Much of video advertising online plays without anyone hearing it. It starts automatically while someone scrolls through the feed, and it starts muted. The technical term for this is muted autoplay: the video plays on its own, but without sound, until someone actively taps the speaker icon. And hardly anyone does.
For advertisers, this is an underestimated problem. Anyone who puts music, a voice or a slogan into their spot but ends up in the muted feed is giving away an entire sensory channel. This article shows why sound matters so much for ad impact, what the research says, and why advertising on television has a structural advantage here.
Why so much advertising plays muted
The muted start is not an accident, it is built into the logic of social platforms.
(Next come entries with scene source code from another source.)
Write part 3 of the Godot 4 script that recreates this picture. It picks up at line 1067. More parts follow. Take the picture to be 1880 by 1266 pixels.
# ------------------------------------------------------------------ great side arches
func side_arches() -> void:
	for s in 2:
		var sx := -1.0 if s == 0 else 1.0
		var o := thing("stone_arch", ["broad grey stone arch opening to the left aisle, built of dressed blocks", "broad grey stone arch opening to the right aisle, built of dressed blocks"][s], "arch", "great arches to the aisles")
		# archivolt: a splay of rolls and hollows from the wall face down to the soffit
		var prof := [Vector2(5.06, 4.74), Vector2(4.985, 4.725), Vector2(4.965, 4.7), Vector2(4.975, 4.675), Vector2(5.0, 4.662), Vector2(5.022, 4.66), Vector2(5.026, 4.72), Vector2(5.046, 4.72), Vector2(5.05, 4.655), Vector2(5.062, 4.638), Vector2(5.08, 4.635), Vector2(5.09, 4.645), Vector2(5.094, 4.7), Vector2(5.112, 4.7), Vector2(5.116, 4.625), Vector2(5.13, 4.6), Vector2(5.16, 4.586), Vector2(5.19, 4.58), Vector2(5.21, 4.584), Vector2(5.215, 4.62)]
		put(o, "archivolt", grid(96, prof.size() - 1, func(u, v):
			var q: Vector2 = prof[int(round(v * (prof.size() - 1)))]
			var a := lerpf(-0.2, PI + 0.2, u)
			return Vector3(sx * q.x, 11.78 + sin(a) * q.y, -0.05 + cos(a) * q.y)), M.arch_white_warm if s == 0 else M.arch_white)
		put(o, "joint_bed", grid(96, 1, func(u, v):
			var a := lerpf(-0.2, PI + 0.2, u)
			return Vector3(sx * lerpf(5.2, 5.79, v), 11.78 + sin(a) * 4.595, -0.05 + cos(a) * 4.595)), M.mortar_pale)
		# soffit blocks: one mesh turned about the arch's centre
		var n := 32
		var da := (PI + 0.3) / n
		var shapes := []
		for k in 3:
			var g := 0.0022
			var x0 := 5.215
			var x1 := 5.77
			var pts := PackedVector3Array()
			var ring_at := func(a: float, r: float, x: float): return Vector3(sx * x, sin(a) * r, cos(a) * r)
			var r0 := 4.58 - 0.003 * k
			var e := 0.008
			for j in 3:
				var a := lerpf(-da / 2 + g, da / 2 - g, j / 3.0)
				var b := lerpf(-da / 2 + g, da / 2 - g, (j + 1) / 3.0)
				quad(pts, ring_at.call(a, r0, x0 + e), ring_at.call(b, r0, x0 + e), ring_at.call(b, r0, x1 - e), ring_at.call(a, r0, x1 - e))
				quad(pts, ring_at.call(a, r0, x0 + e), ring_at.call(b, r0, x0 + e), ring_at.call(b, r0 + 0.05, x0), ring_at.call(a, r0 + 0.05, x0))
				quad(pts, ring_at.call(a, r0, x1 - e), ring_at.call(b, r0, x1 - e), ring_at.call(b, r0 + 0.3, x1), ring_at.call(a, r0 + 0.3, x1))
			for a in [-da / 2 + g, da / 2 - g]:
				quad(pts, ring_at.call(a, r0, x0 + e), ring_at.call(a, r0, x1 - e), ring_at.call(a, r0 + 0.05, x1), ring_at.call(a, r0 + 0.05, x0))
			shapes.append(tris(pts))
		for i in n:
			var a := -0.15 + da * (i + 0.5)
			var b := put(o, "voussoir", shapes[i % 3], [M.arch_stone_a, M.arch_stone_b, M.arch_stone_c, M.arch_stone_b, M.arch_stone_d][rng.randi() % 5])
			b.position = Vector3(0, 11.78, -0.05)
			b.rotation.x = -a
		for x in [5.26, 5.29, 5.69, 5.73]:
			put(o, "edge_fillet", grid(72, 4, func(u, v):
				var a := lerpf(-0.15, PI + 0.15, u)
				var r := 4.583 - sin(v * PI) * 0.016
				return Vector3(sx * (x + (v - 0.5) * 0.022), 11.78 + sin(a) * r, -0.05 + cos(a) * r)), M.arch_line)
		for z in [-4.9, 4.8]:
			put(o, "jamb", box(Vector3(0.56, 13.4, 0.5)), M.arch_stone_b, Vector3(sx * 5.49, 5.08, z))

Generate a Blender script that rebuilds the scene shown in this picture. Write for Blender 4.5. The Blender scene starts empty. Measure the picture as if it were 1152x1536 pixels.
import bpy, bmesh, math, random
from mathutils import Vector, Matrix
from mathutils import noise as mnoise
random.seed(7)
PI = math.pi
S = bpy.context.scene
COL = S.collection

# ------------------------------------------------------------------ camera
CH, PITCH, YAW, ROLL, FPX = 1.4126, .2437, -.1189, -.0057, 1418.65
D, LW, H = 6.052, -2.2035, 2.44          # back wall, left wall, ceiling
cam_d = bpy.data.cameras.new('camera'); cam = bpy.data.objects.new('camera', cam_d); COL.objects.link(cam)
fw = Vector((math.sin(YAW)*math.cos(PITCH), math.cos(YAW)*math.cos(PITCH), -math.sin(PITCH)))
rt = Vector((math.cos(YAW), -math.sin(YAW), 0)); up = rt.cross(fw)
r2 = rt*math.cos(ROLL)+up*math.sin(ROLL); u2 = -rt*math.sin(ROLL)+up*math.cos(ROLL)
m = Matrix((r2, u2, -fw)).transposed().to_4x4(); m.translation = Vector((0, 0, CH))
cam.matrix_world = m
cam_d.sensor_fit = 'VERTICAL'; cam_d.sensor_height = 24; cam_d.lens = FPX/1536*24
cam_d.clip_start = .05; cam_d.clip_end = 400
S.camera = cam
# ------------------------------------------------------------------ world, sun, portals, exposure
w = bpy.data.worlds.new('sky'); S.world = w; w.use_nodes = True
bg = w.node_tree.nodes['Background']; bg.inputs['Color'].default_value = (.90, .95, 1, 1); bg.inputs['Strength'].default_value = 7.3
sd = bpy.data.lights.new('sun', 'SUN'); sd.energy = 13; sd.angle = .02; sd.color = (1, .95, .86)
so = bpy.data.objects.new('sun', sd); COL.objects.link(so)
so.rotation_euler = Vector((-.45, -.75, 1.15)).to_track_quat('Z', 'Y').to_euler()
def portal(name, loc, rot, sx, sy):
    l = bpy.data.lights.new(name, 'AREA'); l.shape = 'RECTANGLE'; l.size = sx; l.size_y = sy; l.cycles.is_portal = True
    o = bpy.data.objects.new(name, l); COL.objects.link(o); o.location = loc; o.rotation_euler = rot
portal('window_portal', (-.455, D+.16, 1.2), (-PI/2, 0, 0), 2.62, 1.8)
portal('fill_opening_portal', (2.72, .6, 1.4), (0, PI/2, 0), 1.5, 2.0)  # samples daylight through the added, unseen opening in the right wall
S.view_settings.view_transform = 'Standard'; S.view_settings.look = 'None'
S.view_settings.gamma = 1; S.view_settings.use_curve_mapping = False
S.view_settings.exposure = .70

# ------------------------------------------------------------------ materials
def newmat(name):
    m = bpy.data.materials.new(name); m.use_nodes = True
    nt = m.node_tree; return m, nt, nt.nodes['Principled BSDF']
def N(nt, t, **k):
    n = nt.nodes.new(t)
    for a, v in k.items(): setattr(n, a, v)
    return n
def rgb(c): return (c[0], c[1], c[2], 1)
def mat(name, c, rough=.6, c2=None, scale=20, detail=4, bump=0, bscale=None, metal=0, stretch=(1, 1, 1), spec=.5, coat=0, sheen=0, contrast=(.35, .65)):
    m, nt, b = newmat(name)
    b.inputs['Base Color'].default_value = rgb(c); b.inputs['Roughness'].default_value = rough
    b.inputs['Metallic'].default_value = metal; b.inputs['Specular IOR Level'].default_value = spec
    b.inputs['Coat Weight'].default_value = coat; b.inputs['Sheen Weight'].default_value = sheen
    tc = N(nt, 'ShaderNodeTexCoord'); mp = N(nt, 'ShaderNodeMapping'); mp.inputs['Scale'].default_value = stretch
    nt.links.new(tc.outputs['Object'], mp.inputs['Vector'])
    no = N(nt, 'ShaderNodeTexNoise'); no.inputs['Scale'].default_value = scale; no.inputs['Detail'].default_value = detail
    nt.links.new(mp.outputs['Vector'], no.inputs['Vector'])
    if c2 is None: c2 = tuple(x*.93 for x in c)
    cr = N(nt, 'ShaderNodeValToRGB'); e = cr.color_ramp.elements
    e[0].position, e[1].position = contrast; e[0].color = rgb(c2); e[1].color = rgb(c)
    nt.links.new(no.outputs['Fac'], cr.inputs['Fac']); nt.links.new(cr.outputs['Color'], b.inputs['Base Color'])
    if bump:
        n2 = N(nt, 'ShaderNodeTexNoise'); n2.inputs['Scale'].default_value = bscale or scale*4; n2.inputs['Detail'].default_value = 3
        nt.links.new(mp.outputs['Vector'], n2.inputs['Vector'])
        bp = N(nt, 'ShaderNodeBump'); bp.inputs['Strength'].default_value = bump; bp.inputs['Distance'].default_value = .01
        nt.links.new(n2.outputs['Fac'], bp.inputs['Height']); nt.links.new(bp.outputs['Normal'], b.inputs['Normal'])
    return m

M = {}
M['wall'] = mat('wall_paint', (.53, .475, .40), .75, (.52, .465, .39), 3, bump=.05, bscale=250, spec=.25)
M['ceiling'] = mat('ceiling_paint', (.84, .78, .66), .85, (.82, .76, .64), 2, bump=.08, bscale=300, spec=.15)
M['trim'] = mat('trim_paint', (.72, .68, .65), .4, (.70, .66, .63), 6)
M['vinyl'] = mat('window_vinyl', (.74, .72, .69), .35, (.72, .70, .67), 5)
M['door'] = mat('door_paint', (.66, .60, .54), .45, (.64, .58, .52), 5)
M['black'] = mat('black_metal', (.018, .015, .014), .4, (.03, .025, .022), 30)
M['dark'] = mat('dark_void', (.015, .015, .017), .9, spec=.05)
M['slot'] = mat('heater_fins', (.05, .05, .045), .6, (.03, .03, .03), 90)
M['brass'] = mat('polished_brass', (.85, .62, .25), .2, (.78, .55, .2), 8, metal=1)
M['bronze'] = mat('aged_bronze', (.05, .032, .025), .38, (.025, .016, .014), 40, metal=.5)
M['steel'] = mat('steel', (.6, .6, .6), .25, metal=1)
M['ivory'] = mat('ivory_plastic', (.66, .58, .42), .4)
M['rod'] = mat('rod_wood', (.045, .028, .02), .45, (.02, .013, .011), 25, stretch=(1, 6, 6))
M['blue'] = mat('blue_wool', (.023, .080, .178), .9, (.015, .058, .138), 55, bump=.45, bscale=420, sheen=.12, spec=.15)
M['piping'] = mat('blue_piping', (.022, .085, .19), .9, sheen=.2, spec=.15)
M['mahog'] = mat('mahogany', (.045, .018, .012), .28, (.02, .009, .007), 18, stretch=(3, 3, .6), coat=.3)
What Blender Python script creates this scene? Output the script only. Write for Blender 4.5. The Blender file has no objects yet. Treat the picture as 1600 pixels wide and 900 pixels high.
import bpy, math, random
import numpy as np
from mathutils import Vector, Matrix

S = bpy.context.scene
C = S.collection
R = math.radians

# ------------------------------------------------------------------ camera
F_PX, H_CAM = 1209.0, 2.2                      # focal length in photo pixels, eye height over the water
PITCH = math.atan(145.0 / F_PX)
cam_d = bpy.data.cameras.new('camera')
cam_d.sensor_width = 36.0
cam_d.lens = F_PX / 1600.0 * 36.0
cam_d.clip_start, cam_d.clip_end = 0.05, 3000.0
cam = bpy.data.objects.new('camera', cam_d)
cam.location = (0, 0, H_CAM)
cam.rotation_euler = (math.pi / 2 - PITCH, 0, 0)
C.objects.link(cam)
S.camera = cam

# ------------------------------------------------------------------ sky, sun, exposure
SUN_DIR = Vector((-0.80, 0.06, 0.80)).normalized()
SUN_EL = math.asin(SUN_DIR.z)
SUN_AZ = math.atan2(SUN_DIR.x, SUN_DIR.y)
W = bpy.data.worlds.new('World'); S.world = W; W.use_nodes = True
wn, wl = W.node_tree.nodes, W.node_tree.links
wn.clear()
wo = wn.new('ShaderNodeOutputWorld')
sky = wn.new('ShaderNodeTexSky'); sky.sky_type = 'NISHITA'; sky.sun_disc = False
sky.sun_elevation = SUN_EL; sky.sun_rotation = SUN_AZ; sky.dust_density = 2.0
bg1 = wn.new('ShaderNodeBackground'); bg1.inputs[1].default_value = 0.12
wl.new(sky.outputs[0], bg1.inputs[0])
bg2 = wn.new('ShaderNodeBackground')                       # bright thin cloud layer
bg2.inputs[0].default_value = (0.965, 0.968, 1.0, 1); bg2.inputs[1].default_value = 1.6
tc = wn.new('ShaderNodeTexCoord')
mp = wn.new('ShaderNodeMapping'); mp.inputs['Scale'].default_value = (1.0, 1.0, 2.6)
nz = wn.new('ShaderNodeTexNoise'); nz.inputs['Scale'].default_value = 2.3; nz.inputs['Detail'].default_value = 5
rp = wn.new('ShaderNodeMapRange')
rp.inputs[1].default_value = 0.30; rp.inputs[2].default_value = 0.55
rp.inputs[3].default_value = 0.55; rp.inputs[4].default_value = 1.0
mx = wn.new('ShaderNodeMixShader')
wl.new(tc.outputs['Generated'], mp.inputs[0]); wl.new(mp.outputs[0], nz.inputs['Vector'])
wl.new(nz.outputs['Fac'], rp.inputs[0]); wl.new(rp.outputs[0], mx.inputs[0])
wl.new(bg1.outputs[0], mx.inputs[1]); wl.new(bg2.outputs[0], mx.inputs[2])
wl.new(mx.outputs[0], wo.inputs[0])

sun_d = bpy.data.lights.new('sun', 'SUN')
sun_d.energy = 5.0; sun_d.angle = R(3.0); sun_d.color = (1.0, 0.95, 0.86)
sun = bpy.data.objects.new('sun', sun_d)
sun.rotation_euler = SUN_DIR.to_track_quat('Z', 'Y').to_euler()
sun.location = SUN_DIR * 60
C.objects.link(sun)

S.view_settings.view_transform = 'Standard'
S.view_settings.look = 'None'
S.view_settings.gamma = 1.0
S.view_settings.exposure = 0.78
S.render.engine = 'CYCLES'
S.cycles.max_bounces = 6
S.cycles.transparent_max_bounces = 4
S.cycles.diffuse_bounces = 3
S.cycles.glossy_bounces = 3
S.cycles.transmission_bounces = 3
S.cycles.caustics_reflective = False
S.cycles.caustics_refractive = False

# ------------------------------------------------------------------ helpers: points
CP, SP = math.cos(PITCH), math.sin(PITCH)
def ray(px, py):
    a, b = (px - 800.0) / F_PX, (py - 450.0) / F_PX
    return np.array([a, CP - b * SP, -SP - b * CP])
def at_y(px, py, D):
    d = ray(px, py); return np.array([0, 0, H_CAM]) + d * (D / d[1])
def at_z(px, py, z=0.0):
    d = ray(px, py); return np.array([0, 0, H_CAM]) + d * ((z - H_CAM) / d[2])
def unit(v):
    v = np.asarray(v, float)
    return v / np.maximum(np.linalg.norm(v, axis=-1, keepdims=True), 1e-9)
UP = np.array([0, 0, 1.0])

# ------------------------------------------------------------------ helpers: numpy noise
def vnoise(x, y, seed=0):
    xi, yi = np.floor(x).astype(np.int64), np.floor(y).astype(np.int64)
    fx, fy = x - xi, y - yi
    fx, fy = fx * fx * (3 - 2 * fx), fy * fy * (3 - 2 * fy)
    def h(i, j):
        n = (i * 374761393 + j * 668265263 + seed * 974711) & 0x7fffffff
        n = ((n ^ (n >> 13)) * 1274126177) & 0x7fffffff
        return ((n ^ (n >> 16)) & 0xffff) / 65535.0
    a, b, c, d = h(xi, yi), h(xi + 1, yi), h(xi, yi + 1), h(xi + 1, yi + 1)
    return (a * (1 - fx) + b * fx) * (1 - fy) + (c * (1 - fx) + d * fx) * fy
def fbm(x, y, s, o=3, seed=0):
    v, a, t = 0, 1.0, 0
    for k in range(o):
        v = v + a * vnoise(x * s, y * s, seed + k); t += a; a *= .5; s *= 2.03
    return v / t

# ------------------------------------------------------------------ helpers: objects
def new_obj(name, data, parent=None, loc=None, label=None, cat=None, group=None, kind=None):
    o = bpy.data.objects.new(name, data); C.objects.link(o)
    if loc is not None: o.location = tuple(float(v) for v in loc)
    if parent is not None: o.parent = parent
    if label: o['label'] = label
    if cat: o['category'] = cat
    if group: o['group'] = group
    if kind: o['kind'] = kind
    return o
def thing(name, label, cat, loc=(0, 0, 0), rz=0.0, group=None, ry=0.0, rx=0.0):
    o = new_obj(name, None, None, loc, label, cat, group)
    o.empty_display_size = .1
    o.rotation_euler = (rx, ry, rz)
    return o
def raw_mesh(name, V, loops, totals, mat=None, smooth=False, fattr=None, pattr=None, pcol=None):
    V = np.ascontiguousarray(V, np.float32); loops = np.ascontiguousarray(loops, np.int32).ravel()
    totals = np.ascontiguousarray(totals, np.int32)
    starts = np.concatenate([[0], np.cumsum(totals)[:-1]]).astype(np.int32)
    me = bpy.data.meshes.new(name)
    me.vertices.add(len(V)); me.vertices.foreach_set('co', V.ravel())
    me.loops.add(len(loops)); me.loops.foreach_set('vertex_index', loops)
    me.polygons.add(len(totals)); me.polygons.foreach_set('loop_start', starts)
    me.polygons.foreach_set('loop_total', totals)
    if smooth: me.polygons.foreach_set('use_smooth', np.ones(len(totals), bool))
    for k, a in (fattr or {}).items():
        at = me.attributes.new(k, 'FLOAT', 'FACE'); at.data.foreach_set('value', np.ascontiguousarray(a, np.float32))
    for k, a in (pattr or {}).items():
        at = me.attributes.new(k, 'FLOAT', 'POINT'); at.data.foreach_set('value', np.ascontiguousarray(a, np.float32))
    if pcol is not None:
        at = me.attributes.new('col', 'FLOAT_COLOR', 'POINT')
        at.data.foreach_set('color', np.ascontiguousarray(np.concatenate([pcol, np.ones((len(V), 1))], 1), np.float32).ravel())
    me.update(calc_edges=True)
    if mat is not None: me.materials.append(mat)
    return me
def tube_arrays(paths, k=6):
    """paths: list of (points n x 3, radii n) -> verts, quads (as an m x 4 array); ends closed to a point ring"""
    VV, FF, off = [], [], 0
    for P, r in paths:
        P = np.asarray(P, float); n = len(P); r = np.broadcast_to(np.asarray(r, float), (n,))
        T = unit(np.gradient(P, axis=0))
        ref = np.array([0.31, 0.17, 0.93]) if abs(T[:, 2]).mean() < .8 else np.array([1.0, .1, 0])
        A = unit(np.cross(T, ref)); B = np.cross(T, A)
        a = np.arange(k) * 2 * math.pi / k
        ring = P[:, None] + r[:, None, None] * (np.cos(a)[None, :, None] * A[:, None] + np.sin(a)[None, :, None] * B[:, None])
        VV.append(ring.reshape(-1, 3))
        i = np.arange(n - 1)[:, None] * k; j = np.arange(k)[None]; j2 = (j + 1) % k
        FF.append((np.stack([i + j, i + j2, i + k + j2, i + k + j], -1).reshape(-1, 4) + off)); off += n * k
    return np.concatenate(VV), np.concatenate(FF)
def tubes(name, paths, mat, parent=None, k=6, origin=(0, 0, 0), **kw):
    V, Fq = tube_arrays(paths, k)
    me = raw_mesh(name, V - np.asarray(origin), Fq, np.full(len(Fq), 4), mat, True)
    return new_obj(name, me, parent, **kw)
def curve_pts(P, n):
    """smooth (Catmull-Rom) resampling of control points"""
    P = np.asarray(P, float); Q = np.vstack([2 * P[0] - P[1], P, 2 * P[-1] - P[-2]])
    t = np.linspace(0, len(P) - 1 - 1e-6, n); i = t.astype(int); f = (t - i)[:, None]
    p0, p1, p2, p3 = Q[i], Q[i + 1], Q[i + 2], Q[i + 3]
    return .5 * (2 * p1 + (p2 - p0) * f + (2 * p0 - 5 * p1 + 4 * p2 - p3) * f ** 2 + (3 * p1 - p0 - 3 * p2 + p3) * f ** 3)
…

Feeds are built for environments where sound would be disruptive: at the office, on the train, in a waiting room, next to sleeping children. So that automatically starting videos do not startle anyone, they play muted by default. Sound is a deliberate decision the user has to make, and most of the time they do not make it.
The result: a large share of video advertising in the feed is perceived only through the picture. Everything meant to be carried by sound simply does not get through. The same applies to out-stream formats that run outside a video player, as shown in the article In-Stream vs. Out-Stream.
What sound contributes to impact
Sound is not a side detail, it carries a significant part of the advertising message. A spoken product description, a catchy jingle, a recognizable brand melody, all of that works through the ear and anchors the brand in memory. When sound is missing, that part of the impact is missing too.
An academic study (Bellman, Arismendez and Varan, 2021) examined exactly this and compared video advertising with sound, without sound, and muted with subtitles. The result: muted advertising achieved lower brand recall than advertising with sound. The loss was especially clear for spots that carried a lot of information on the audio track, such as spoken text or acoustic brand branding. That exact information is lost the moment sound is missing. And subtitles could not make up for it.
Television's structural advantage
Here the difference between channels becomes clear. On television, the sound is almost always on. Anyone watching a film, a series or a match has the sound deliberately on, that is part of the lean-back experience. Advertising that runs in this environment is therefore not just seen, but also heard.
This is not an add-on you would have to book separately, it is the basic feature of the medium. On television, your advertising arrives with both, picture and sound, exactly as it was designed. The slogan gets heard, the melody sticks, the voice carries the message. Exactly the impact that gets lost in the muted feed unfolds fully here. How strong this full contact is compared to the feed is also shown in the article on the media quality of streaming advertising.
What this means for your advertising
When you produce a video spot, you put work and budget into the sound: the music, the voiceover, the brand sound. It would be a shame if that part simply fizzled out on delivery. That is why it is worth looking at where your spot ends up.
In the muted feed, you should assume that only the picture works, so design accordingly so the message also works without sound. On television, by contrast, you can use sound to its full extent, because it gets through. For messages where sound, voice or music make a difference, the big screen is therefore the stronger environment.
Want to deliver your spot with full picture and sound? Book a free demo, we will show you in 30 minutes what that looks like. Or get started directly in the Ad Manager.
FAQ
What does muted autoplay mean? Muted autoplay means a video starts automatically, but without sound. The user has to actively turn the sound on, which hardly anyone does. On social platforms, this is the standard for video advertising in the feed.
Does muted advertising perform worse? In general, yes. An academic study found that muted video advertising achieved lower brand recall than advertising with sound, especially when important information was carried on the audio track. Subtitles could not make up for it.
Why does advertising in the feed play muted? Because social feeds are built for environments where sound would be disruptive. Videos therefore start automatically muted so they do not startle anyone. Turning the sound on is a deliberate decision the user rarely makes.
Does advertising on TV play with sound? Yes. On television, the sound is almost always on, because it is part of the viewing experience. Streaming advertising on the big screen is therefore perceived with both picture and sound, exactly as intended.
Should my spot also work without sound? For the feed, yes, it makes sense to also carry the core message visually there. On television, by contrast, you can use sound to its full extent, because it gets through. It is best to plan the spot to fit the environment it runs in.